Um ponto de atenção é o uso de presunções absolutas para enquadrar ou desenquadrar contribuintes das hipóteses de transação, principalmente da individual, onde deveria haver espaço para efetivos diálogo e esclarecimentos. Embora regras presuntivas possam dar eficiência, devem admitir prova em contrário para não sacramentarem injustiças e, então, fechar as portas para o horizonte de recuperação almejado.
[1] Arts. 3º, § 3º, e 190 do CPC/2015, por exemplo.
[2] Sem que isso a isente, claro, de críticas para o seu aperfeiçoamento diante de situações novas colocadas à apreciação da PGFN, com a peculiaridade operacional de cada contribuinte.
[3] Acesso à planilha disponibilizada pela PGE/SP no seguinte endereço: https://portal.fazenda.sp.gov.br/acessoinformacao/Paginas/D%C3%ADvida-Ativa.aspx.

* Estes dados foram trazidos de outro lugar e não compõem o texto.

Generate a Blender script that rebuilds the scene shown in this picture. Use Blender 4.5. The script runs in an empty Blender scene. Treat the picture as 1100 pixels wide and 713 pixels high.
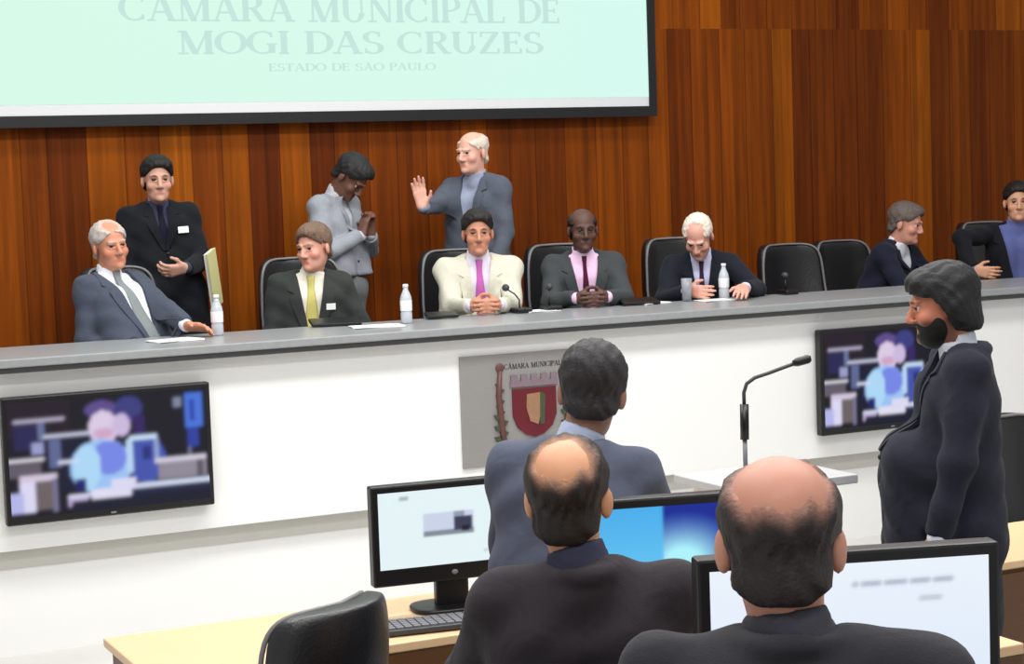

[4] Cálculo baseado na planilha indicada no item anterior.
[5] Há exceção para os devedores em recuperação judicial, que podem migrar saldos de parcelamentos anteriormente firmados com a SEFAZ, assim como solicitar o imediato encaminhamento à inscrição de débitos já vencidos.
[6] Também é vedado transacionar nos seguintes casos: (i) débitos relativos a multa de natureza penal, exceto quando não houver trânsito em julgado (a ressalva é posta pela Lei nº 17.843/2023 e não foi transposta para a Resolução PGE nº 6/2024, o que pode ser um óbice para os casos, mesmo sem trânsito em julgado); (ii) débito garantido por depósito, fiança ou seguro, quando a ação antiexacional tiver transitado em julgado em favor do Estado quanto ao mérito; e (iii) contribuintes com transação rescindida há menos de dois anos, contados da data da rescisão.
[7] Art. 146. Cabe à lei complementar: (…) III – estabelecer normas gerais em matéria de legislação tributária, especialmente sobre: d) definição de tratamento diferenciado e favorecido para as microempresas e para as empresas de pequeno porte, inclusive regimes especiais ou simplificados no caso do imposto previsto no art. 155, II, das contribuições previstas no art. 195, I e §§ 12 e 13, e da contribuição a que se refere o art. 239.
[8] Igualmente, as dívidas de pessoas físicas falecidas e empresas com CNPJ baixado, inapto, entre outras situações.